From the listing below, extract every line containing "Python".

+++ RECORDS TO USE

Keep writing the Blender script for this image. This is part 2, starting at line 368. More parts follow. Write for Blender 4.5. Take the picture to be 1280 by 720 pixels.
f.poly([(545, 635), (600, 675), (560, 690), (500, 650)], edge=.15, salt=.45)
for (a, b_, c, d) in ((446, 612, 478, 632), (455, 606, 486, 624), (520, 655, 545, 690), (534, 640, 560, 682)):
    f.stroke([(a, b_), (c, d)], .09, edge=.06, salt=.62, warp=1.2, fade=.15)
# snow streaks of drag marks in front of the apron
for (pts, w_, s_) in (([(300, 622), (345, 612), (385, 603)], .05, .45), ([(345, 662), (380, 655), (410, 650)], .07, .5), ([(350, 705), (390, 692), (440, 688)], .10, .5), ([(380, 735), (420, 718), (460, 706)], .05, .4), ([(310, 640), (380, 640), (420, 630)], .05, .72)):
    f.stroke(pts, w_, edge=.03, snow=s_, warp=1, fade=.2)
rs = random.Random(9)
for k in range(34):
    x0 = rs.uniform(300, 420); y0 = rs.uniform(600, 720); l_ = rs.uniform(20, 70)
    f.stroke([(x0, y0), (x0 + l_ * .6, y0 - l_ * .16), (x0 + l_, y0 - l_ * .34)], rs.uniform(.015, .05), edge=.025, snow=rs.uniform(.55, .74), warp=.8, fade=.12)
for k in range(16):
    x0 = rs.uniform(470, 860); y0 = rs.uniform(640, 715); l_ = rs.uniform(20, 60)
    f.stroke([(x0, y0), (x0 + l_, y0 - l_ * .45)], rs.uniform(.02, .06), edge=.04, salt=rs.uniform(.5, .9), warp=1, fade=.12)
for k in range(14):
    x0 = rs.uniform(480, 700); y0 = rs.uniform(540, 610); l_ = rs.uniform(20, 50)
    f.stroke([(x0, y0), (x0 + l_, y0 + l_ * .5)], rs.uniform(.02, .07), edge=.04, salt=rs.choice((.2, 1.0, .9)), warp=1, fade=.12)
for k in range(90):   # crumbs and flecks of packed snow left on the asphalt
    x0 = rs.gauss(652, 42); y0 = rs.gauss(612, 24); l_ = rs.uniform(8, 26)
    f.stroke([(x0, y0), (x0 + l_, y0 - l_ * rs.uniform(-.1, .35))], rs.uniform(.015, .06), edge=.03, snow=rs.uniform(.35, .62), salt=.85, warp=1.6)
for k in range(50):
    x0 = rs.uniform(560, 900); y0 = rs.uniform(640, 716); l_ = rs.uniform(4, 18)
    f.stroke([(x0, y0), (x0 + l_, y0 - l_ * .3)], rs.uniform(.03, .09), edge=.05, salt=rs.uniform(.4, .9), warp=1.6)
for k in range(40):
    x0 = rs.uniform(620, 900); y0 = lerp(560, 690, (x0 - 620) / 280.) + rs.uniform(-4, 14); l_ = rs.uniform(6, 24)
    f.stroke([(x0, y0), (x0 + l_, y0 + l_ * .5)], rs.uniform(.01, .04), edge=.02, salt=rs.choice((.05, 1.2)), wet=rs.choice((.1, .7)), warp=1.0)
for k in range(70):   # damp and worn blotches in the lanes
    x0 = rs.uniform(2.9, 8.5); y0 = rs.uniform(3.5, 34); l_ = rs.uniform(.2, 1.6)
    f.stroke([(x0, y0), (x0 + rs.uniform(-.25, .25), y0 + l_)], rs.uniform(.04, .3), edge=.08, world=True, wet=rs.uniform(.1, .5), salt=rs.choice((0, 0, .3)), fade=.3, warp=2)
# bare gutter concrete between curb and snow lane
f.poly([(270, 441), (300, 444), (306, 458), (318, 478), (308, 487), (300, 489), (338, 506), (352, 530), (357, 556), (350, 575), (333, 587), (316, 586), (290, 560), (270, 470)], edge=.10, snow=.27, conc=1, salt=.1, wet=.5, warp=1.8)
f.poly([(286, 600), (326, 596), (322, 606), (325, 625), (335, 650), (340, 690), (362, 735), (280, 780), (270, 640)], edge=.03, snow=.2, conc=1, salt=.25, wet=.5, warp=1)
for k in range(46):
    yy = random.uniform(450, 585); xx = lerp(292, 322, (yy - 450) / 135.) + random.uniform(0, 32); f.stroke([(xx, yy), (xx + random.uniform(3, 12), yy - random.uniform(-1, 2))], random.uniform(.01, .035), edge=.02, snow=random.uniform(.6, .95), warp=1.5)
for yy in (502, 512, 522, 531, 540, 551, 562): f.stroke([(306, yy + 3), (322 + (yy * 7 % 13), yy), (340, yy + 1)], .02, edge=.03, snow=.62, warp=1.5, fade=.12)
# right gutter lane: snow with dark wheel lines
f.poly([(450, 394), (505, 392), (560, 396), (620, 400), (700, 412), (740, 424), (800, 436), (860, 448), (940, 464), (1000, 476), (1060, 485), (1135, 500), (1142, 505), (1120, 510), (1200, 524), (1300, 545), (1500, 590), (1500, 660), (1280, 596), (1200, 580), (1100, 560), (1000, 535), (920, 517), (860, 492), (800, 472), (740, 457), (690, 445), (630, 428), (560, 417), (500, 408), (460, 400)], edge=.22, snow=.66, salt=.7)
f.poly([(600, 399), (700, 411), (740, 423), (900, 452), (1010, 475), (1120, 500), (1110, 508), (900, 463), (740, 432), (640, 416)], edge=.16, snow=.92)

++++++
+++ RECORDS TO USE

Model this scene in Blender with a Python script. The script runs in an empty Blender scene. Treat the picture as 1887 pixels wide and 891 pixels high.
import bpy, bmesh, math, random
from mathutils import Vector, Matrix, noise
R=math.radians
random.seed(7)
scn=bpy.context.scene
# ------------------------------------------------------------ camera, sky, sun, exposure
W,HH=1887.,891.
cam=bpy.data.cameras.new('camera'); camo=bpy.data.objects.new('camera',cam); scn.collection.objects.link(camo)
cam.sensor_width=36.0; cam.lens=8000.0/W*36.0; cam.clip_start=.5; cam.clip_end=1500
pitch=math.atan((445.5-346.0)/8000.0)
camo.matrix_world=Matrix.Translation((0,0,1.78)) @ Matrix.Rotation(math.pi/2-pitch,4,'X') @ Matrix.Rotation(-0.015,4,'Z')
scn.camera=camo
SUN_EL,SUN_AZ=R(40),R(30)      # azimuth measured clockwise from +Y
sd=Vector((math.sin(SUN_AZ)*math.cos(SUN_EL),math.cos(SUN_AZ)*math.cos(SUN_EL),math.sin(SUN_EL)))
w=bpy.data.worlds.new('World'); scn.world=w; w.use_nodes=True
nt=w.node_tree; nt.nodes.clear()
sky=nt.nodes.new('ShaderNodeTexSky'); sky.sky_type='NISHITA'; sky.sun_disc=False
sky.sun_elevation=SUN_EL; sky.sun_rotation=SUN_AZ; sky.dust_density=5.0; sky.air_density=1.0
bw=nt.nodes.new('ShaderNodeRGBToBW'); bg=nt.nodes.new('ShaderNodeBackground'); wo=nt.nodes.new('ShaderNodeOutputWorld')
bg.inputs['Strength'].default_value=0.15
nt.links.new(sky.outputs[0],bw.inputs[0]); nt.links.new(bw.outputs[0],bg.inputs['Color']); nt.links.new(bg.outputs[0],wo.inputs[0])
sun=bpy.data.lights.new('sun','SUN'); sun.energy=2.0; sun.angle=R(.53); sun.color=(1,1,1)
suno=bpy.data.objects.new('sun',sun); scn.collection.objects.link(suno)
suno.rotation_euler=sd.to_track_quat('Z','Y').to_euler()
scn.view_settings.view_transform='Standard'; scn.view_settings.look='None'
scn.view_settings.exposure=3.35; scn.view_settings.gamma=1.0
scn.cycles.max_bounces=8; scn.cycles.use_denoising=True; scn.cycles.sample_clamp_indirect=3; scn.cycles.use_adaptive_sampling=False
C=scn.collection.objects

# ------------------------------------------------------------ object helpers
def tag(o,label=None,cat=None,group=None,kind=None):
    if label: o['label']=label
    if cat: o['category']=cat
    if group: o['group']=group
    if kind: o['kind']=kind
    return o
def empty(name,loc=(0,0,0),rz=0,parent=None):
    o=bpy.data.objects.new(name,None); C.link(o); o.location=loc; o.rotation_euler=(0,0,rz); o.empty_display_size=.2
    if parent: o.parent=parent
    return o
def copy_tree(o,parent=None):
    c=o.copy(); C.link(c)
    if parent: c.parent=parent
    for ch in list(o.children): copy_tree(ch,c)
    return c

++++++
+++ RECORDS TO USE

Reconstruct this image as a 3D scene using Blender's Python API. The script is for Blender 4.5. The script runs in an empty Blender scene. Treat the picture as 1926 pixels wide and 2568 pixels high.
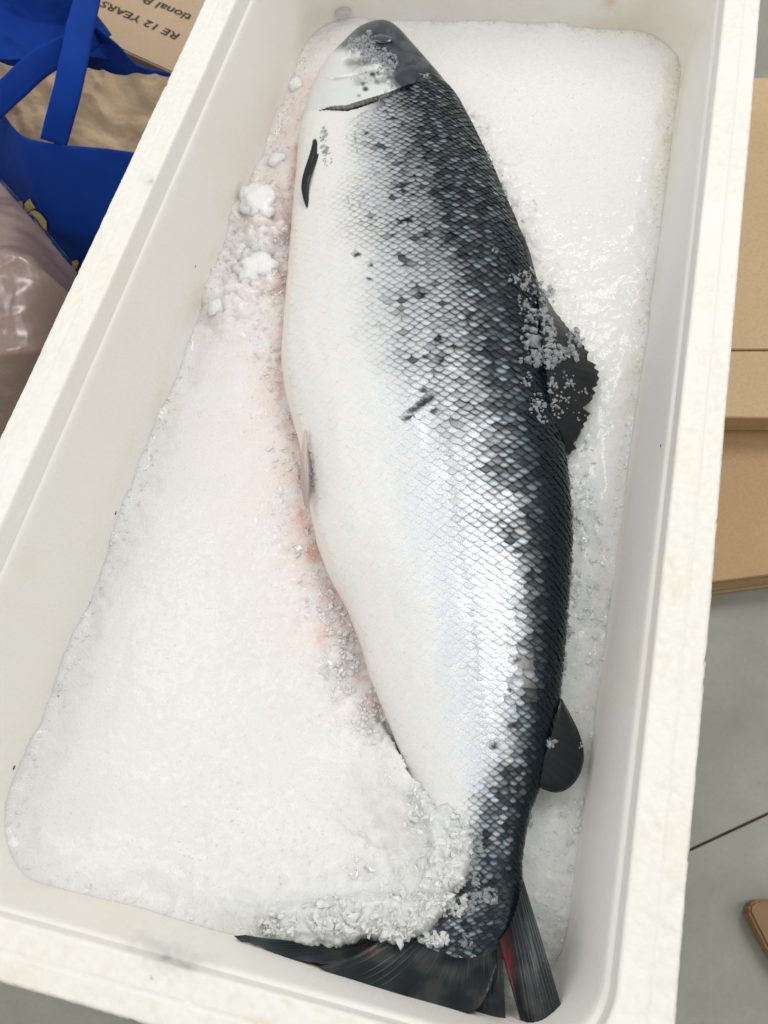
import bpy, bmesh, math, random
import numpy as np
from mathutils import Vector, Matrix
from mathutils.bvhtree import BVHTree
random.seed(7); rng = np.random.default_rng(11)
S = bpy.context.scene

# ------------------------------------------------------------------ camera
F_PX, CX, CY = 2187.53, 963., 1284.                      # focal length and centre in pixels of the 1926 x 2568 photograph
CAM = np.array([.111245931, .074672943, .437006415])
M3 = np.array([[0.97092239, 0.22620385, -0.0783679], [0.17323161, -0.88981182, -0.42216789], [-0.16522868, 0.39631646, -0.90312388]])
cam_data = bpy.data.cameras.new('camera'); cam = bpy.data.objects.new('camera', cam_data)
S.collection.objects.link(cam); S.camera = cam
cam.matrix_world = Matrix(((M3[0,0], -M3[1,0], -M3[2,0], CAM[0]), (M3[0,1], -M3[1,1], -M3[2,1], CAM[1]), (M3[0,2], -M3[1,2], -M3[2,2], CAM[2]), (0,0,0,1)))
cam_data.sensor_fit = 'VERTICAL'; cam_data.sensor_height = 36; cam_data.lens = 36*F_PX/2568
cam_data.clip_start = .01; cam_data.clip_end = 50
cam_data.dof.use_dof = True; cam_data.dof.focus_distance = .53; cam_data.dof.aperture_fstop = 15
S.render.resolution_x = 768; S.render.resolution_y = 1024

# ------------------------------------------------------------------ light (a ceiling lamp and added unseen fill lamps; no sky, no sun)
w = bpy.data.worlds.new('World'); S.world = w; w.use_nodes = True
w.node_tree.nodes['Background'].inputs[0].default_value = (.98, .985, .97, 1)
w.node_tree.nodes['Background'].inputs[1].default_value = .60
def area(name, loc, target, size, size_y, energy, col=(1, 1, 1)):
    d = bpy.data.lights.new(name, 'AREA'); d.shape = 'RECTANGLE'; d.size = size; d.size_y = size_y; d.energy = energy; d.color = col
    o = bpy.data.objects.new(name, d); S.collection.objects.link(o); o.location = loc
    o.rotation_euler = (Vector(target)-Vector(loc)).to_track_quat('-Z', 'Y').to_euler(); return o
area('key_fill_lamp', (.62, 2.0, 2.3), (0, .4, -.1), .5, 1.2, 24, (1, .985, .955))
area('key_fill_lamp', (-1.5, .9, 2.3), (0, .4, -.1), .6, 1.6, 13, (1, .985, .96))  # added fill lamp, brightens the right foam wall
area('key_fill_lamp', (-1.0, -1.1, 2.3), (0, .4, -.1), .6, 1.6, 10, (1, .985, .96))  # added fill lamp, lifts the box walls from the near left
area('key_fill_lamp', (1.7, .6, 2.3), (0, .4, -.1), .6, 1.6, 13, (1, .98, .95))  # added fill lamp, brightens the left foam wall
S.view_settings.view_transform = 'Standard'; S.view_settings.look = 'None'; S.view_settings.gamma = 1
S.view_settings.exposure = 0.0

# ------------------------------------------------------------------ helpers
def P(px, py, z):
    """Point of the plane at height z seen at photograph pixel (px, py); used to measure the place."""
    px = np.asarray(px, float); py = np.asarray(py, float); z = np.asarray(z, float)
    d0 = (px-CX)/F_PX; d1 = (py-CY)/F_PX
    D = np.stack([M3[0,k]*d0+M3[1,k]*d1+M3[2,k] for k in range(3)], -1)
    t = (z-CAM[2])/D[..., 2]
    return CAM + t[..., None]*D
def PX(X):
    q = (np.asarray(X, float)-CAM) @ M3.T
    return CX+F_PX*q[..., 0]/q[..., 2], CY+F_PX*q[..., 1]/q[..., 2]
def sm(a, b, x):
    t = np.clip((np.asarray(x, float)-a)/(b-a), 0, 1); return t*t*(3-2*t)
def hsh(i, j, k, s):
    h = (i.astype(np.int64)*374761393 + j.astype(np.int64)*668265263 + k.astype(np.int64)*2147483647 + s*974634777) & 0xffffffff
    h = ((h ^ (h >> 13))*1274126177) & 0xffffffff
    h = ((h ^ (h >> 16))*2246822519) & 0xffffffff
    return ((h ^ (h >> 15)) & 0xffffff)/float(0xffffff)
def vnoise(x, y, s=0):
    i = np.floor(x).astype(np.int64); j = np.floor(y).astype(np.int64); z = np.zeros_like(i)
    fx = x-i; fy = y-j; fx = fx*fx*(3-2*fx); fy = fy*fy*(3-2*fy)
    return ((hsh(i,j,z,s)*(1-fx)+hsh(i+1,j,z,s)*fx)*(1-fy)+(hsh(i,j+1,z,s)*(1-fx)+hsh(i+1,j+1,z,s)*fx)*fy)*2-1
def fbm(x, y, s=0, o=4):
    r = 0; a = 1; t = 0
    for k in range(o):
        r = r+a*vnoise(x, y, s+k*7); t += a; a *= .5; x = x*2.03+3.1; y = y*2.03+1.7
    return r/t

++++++

• [SOLUTION FOR THIS PROBLEM]
Model this scene in Blender with a Python script. The script runs in an empty Blender scene. Treat the picture as 1887 pixels wide and 891 pixels high.
Reconstruct this image as a 3D scene using Blender's Python API. The script is for Blender 4.5. The script runs in an empty Blender scene. Treat the picture as 1926 pixels wide and 2568 pixels high.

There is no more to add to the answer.